[Task]: Print the listing below from its opening line through the line holding "COL = SC.collection", both ends included.

[Dataset section]:
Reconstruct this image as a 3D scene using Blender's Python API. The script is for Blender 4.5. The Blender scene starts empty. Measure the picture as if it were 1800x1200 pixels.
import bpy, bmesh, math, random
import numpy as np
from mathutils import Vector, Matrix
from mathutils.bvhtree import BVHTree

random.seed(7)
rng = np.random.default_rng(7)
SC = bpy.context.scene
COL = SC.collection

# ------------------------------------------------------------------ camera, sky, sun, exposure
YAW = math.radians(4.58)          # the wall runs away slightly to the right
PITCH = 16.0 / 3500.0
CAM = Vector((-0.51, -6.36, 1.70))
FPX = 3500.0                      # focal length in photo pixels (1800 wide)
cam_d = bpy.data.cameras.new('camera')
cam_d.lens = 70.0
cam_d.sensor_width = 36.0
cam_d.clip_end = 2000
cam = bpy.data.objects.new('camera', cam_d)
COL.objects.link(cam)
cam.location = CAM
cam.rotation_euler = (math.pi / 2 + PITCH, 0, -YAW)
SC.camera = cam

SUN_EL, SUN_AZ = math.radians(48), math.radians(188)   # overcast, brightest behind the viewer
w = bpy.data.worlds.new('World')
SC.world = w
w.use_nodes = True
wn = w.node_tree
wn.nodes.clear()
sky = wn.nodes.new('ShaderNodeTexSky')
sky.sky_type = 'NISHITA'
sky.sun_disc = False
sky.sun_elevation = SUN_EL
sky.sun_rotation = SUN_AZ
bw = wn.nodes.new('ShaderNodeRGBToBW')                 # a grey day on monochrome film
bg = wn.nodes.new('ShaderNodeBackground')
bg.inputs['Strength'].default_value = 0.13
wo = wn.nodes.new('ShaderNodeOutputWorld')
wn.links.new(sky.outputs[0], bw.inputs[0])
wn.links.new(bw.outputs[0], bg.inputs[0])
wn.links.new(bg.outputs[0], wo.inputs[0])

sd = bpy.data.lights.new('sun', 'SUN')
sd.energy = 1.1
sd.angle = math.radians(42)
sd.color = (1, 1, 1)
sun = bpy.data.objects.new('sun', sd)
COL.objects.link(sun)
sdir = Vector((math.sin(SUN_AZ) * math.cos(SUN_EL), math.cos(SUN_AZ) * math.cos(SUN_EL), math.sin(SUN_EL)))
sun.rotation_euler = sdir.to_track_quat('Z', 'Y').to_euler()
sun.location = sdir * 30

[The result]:
Reconstruct this image as a 3D scene using Blender's Python API. The script is for Blender 4.5. The Blender scene starts empty. Measure the picture as if it were 1800x1200 pixels.
import bpy, bmesh, math, random
import numpy as np
from mathutils import Vector, Matrix
from mathutils.bvhtree import BVHTree

random.seed(7)
rng = np.random.default_rng(7)
SC = bpy.context.scene
COL = SC.collection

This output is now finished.